We do lots of dry camping and went with the dual 6 volt batteries and the solar panel, again the dual 6's upon Reace's advice.. Well worth it in our mind. Couple this with the LED lights, you will have of power left for the furnance etc.

The bike rack option is just a receiver that the rack can go into. I don.'t think I would use it to tow anything but Tammy or Reace would be the best ones to answer that.

We plan to do lots of back country stuff so we opted to get the high lift axles and the 15 inch tires. No issues thus far.

We also got the twin 20 pound propane tanks, which gives us more flexibility to off the grid.

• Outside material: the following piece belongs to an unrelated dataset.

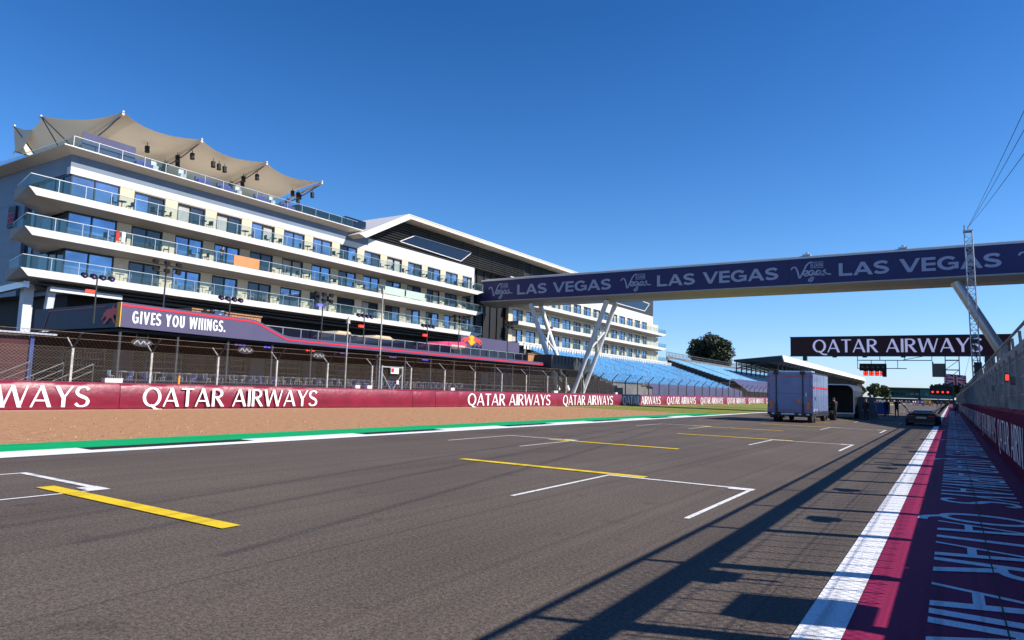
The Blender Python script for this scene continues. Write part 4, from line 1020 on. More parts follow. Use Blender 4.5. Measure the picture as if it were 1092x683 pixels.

We also like to cook outside, so we run a 20 foot hose direct off of these to the Coleman and the Weber.

The hitch wheel is a small swivel wheel that goes into the jack on the tongue so you can manhandle the trailer around in the driveway etc.

We did not go with the exterior hatch access due to possible leakage (west coast of BC) so we opted for the front tool box, which was well worth the money and gives you a place to store chalks, blocks, hoses, cables, tools, etc. We also did not go for the hot water heater, but this is an option that can be installled after the fact so we may look at this down the road.

We want to use it year round so we also went with the extra insulation and thermal windows.

One other option we went for was a 26 gallon grey water tank, which Reace suggested we put in. Again,great for boondocking and no mess left behind!

Anyway, hope this helps. If anything, go solar and LED. Any questions, give me a shout.